A Little Rebirth from Barni Axmed Qaasim on Vimeo.

A Little Rebirth is a 30 minute documentary about the creation of the Somali Association of Arizona by Somali immigrants and refugees in an effort to help the newest arrivals from refugee camps abroad. Meet two faces found at the SAA: Mumina, a disabled expectant mother facing economic hardship, and Mohamed, a teenage boy who eagerly explores American culture while using his growing knowledge to help other Somalis.

Explore the resilience of the human spirit through the story of refugees from the Somali Diaspora settled in Phoenix, Arizona. A Little Rebirth shows how this community has taken root and bloomed, all the while creating an infrastructure to assist new refugees as they arrive from war-torn Somalia and dangerous refugee camps.

You will hear stories of sorrow and abuse but also of survival. You will learn about the struggles and hardships of starting new in a foreign society, but you will also witness success.

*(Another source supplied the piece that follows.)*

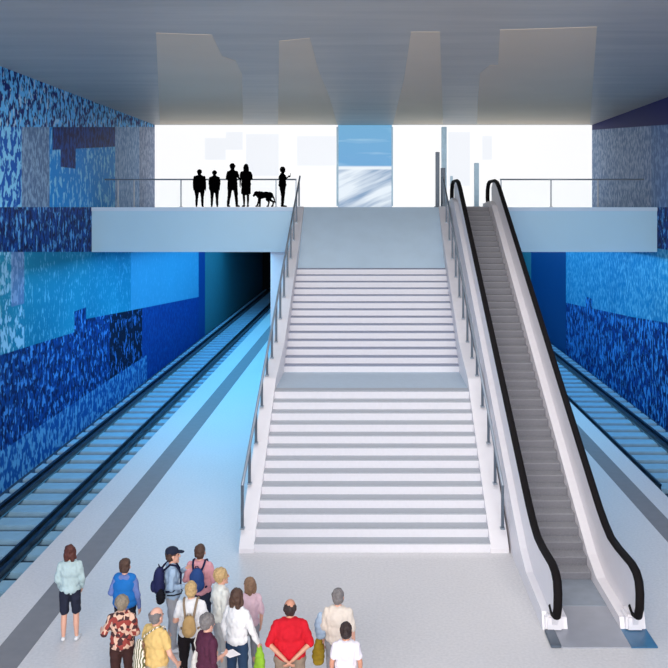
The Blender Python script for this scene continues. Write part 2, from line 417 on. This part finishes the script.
bm = bmesh.new(); box(bm, 3.12, 3.3, 15.5, 16.1, 0, .05, bev=.01); ep('side_plate', bm, M['post'])
for xa, xb in ((3.14, 3.46), (4.58, 4.9)):
    bm = bmesh.new(); box(bm, xa, xb, 16.08, 16.5, .0, .30, bev=.04); ep('newel_base', bm, M['white'])
bm = bmesh.new(); box(bm, 3.56, 4.5, 34.4, 36.2, H-.005, H+.02); ep('landing_plate', bm, M['landing'])

# ------------------------------------------------------------------ mezzanine railings and posts
def mezz_rail(x0, x1, posts, label):
    y = YM+1.5
    R = thing('mezzanine_railing', ((x0+x1)/2, y, H), label, 'railing', 'glass railings along the mezzanine edge'); xc = (x0+x1)/2
    bm = bmesh.new(); tube(bm, [(x0-xc, 0, 1.11), (x1-xc, 0, 1.11)], .03, 8); link('top_rail', bm, M['steel'], R, True)
    for px in posts:
        bm = bmesh.new(); box(bm, px-xc-.025, px-xc+.025, -.03, .03, 0, 1.09, bev=.006); po = link('post', bm, M['post'] if 0 else M['steel'], R)
        bm = bmesh.new(); box(bm, px-xc-.06, px-xc+.06, -.06, .06, 0, .02); link('base_plate', bm, M['steel'], po)
    ps = sorted(posts)
    for a, b in zip(ps, ps[1:]):
        bm = bmesh.new(); box(bm, a-xc+.04, b-xc-.04, -.006, .006, .05, 1.05); link('glass_panel', bm, M['glass'], R)
def mx(px): return (px-VX)*(YM+1.5)/F
mezz_rail(XL+.06, mx(296.5), [mx(x) for x in (97, 118, 134, 181, 276, 296)], 'slim glass railing on the mezzanine left of the stairs')
mezz_rail(mx(500), XR-.06, [mx(x) for x in (501, 551, 598, 648)], 'slim glass railing on the mezzanine right of the escalator')
def post(px, ptop, pbot, wpx, Y, mat, label, name='steel_post'):
    x = (px-VX)*Y/F; wd = wpx*Y/F/2
    T = thing(name, (x, Y, H), label, 'post')
    zt = (VY-ptop)*Y/F
    boxo('shaft', mat, T, -wd, wd, -wd, wd, 0, zt, bev=.01); boxo('foot_plate', M['post'], T, -wd*1.5, wd*1.5, -wd*1.5, wd*1.5, -.005, .03)
post(437.5, 152, 207, 4, 37.0, M['post'], 'tall dark grey post at the top right corner of the stairs')
post(444, 127, 207, 5, 42.0, M['bluepost'], 'pale blue pillar reaching the ceiling behind the top of the stairs', 'pillar')
post(443, 168, 207, 4.5, 38.6, M['post'], 'short dark post in front of the pale blue pillar')
post(476.5, 163, 207, 4.5, 39.5, M['bluepost'], 'pale blue post rising between the escalator handrails')
post(451.5, 176, 207, 2.5, 38.5, M['bluepost'], 'thin pale post just behind the left escalator handrail')

# ------------------------------------------------------------------ people
dg = None
def cap(bm, p0, r0, p1, r1, seg=14, sc=None):
    p0 = Vector(p0); p1 = Vector(p1); d = p1-p0; L = d.length
    if L < 1e-5: d = Vector((0, 0, 1)); L = 1e-5
    d = d.normalized(); q = d.to_track_quat('Z', 'Y'); rings = []
    prof = []
    for i in range(1, 5): a = math.pi/2*i/4; prof.append((-r0*math.cos(a), r0*math.sin(a)))
    for i in range(0, 4): a = math.pi/2*i/4; prof.append((L+r1*math.sin(a), r1*math.cos(a)))
    bot = bm.verts.new(p0 - d*r0); top = bm.verts.new(p1 + d*r1)
    for h, r in prof: rings.append([bm.verts.new(p0 + q @ Vector((r*math.cos(2*math.pi*k/seg), r*math.sin(2*math.pi*k/seg), h))) for k in range(seg)])
    for a, b in zip(rings, rings[1:]):
        for k in range(seg): bm.faces.new((a[k], a[(k+1) % seg], b[(k+1) % seg], b[k]))
    for k in range(seg): bm.faces.new((bot, rings[0][(k+1) % seg], rings[0][k])); bm.faces.new((top, rings[-1][k], rings[-1][(k+1) % seg]))
def ell(bm, c, r, rot=None, seg=18):
    m = Matrix.Translation(Vector(c)) @ (rot.to_4x4() if rot else Matrix.Identity(4)) @ Matrix.Diagonal((*r, 1))
    bmesh.ops.create_uvsphere(bm, u_segments=seg, v_segments=seg//2+2, radius=1, matrix=m)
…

In 1991 the onset of the civil war in Somalia marked the end of life in Somalia as we knew it. Come witness a little rebirth as we Somalis survive and rise in the desert of Phoenix, Arizona.

A Little Rebirth won an award from the Somali Association of Arizona for “Giving Somali Refugees a Voice.” It is still is regularly aired on PHXTV and Know99 television stations in the Phoenix Area. My greatest compliment was when, before its release date, I found it was being bootlegged in Somali stores across the country.